LEXINGTON, Ky. (WKYT) – The Uvalde shooting has reignited a national debate over gun laws. Longtime Eastern Kentucky attorney Ned Pillersdorf says the lax laws here in the Commonwealth largely mirror those seen in Texas.

“Kentucky is no different than Texas in terms of our laws being the most lenient in terms of weapons,” Pillersdorf said.

The Giffords Law Center to End Gun Violence gives both states an “F” grade for their gun laws. Pillersdorf says Kentucky doesn’t have universal background checks, and a law passed in 2019 allows concealed carry without a license — otherwise known as constitutional carry.

“The idea that someone could walk into the courtroom with a gun during a hotly contested domestic battle is shocking,” Pillersdorf said. “But he sailed through the [Kentucky state] legislature, and it is the law today.

There are some restrictions on gun ownership, such as those for convicted felons and people under a domestic violence order. But in Pillersdorf’s experience, he’s represented many people who don’t even abide by those parts of state law.

“I’m always surprised how cavalier people are in terms of owning a gun when they know they’re convicted felons, when they know they’re under a restraining order. domestic violence,” Pillersdorf said. “It’s part of the culture.”

Louisville-based attorney Aubrey Williams joined the state legislature in the 1980s to try to introduce gun reform bills. But over time, he only saw more sophisticated weapons appear and in greater quantity.

Williams is among those reviewing current legislation and calling for change.

“It’s not easy to solve,” said Williams, who is also a former president of the Louisville branch of the NAACP. “What politicians need to start doing is putting the safety and sanity of this country before their office.”

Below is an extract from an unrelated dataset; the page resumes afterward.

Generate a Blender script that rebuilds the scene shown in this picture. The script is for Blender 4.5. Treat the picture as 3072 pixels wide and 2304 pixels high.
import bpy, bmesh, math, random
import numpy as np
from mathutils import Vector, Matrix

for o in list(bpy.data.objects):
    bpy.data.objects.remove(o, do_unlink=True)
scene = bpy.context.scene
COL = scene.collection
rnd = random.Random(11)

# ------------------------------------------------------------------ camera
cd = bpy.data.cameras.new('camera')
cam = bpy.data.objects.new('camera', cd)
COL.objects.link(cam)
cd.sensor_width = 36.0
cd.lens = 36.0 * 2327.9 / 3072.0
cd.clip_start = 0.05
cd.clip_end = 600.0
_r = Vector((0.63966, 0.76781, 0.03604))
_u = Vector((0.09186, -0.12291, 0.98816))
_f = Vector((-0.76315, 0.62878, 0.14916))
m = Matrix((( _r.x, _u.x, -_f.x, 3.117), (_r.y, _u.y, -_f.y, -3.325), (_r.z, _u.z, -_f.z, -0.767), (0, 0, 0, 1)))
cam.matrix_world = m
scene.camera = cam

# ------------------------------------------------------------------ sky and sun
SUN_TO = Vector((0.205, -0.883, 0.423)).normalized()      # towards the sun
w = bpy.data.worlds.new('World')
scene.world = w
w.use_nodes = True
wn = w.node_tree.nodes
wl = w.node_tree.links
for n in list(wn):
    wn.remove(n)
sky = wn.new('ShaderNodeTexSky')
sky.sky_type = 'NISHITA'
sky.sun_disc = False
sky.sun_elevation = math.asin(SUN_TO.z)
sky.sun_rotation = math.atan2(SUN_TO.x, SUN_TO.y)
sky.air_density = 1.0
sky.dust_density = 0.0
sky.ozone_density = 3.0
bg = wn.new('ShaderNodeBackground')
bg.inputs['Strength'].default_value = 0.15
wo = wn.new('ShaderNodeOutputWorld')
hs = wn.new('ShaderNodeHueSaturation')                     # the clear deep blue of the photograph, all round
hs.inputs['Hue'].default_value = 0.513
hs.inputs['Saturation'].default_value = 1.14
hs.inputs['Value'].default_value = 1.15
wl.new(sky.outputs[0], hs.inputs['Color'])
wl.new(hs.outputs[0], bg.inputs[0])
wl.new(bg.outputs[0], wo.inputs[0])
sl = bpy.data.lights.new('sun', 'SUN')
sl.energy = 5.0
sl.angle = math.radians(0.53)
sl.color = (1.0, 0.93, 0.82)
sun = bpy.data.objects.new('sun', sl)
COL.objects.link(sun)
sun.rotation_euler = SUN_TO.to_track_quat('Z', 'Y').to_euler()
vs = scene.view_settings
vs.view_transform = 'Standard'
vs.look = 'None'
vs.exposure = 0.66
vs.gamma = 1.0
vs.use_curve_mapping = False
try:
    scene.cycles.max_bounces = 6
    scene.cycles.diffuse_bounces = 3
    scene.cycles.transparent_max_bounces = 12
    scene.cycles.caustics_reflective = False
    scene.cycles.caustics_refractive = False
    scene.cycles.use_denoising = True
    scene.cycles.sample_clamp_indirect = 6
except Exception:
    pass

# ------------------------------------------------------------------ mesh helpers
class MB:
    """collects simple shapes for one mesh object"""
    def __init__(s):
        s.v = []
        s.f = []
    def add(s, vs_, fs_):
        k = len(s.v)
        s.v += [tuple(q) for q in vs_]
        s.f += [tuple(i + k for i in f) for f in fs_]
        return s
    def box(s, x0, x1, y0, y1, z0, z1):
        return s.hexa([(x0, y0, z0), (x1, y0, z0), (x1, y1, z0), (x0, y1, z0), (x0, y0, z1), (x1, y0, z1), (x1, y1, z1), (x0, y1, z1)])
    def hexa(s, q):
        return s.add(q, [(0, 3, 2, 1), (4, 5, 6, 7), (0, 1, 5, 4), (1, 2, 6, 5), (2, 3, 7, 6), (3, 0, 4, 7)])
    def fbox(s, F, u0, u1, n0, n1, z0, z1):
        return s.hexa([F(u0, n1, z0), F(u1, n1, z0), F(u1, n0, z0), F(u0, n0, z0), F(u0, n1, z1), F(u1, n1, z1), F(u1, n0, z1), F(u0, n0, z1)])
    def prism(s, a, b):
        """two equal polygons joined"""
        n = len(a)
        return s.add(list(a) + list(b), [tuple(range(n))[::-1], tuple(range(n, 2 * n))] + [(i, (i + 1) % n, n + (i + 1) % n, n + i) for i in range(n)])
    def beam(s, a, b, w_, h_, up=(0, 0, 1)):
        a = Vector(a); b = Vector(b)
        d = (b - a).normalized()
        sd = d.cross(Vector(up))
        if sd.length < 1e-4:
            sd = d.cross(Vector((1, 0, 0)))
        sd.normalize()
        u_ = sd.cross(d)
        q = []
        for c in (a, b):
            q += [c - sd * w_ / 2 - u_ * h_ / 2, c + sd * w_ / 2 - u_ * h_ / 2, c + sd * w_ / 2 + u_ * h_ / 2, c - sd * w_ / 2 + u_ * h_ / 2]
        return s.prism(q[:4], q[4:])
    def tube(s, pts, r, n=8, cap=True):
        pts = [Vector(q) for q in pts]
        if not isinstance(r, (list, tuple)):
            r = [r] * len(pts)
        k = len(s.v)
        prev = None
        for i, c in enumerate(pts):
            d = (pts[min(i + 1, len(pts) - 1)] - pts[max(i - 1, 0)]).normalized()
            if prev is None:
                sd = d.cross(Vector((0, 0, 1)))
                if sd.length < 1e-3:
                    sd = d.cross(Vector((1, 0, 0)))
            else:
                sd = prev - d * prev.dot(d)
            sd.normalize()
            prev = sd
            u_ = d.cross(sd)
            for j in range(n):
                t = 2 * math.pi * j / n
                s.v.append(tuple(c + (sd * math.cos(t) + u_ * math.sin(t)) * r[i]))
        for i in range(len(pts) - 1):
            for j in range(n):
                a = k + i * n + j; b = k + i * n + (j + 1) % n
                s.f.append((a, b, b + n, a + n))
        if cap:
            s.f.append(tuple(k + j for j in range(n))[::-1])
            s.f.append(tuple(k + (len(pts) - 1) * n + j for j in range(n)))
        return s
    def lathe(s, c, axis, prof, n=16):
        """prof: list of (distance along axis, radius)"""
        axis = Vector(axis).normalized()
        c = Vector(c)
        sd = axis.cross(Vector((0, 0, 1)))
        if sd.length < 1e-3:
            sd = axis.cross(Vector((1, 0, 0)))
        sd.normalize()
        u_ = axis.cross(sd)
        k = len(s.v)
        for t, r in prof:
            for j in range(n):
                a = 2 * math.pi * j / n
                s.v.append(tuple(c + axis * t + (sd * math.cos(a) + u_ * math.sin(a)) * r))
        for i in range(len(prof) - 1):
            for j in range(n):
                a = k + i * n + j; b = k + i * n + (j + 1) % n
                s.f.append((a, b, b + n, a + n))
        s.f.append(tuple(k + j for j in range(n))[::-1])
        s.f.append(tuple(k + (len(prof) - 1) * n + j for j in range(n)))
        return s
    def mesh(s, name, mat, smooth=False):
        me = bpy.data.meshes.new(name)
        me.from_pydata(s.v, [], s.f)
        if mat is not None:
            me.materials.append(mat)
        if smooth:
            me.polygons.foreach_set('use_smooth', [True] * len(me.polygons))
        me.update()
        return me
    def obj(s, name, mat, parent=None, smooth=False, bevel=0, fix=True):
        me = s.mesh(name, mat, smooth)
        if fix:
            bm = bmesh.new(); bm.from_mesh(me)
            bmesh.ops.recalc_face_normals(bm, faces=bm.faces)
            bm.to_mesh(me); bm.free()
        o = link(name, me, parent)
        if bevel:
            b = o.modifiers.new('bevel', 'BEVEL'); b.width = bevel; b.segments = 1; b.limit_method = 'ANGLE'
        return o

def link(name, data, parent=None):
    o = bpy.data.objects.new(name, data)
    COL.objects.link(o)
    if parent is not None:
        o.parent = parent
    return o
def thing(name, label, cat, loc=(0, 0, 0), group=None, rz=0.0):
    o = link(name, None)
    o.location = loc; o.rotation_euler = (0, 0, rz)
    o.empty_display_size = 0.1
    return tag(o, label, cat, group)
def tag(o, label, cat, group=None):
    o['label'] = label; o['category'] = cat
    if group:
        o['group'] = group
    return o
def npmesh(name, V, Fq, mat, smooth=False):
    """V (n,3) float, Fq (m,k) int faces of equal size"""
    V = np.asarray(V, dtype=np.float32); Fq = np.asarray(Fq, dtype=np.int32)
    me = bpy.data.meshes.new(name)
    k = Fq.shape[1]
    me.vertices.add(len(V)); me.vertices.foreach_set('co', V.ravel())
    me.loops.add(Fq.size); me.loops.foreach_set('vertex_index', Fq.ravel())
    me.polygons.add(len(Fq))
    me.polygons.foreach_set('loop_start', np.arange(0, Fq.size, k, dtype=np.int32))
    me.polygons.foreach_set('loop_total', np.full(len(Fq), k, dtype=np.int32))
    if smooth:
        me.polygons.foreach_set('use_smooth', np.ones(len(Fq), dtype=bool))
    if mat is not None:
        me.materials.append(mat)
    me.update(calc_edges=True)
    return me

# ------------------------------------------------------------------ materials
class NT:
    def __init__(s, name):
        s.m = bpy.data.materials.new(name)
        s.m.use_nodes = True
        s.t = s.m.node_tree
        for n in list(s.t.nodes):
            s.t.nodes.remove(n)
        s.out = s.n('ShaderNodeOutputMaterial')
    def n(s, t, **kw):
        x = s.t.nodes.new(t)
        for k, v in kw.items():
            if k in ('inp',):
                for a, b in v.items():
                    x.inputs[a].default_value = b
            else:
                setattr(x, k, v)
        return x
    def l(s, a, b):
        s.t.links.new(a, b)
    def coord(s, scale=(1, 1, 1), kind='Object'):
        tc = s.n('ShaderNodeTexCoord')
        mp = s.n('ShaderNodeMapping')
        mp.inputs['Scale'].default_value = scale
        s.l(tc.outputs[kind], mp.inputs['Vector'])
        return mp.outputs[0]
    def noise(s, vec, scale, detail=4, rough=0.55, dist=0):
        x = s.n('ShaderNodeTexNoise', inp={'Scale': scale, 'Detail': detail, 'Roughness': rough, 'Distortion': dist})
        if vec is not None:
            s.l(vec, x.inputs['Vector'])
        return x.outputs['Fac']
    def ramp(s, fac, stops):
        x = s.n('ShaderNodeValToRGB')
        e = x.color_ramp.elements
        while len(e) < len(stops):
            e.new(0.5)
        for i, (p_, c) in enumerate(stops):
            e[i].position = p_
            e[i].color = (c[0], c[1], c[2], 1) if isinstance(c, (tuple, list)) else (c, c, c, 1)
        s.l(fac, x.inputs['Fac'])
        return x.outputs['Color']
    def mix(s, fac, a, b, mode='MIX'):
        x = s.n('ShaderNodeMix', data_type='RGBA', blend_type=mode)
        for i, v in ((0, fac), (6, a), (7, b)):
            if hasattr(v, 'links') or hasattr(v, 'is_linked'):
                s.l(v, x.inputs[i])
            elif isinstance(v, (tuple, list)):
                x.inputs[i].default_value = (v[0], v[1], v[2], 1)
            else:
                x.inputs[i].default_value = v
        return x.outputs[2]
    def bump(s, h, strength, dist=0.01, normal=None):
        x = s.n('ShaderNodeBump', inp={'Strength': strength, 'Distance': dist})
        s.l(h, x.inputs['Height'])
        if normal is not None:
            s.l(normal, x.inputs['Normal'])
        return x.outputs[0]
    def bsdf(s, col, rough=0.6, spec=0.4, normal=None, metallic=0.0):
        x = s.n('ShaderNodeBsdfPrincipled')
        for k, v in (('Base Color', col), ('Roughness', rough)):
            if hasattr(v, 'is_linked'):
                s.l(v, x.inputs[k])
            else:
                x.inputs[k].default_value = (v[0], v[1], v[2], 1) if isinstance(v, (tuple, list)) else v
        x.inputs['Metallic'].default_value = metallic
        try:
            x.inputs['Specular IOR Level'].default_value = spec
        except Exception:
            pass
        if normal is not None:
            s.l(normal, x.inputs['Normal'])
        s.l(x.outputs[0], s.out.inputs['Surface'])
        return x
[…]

Pillersdorf says his area of ​​the state has long supported gun ownership.

“Politically, Appalachia is very gun-friendly,” Pillersdorf said. “It’s not uncommon to see sheriffs or constables running for office with automatic weapons.”

But he thinks this latest mass shooting in Texas could have enough impact to cause a shift in the political landscape, both nationally and locally here in Kentucky.

“I don’t think we appreciate the magnitude, it’s hard to predict what’s going to happen,” Pillersdorf said. “We will find out at the polls in November.”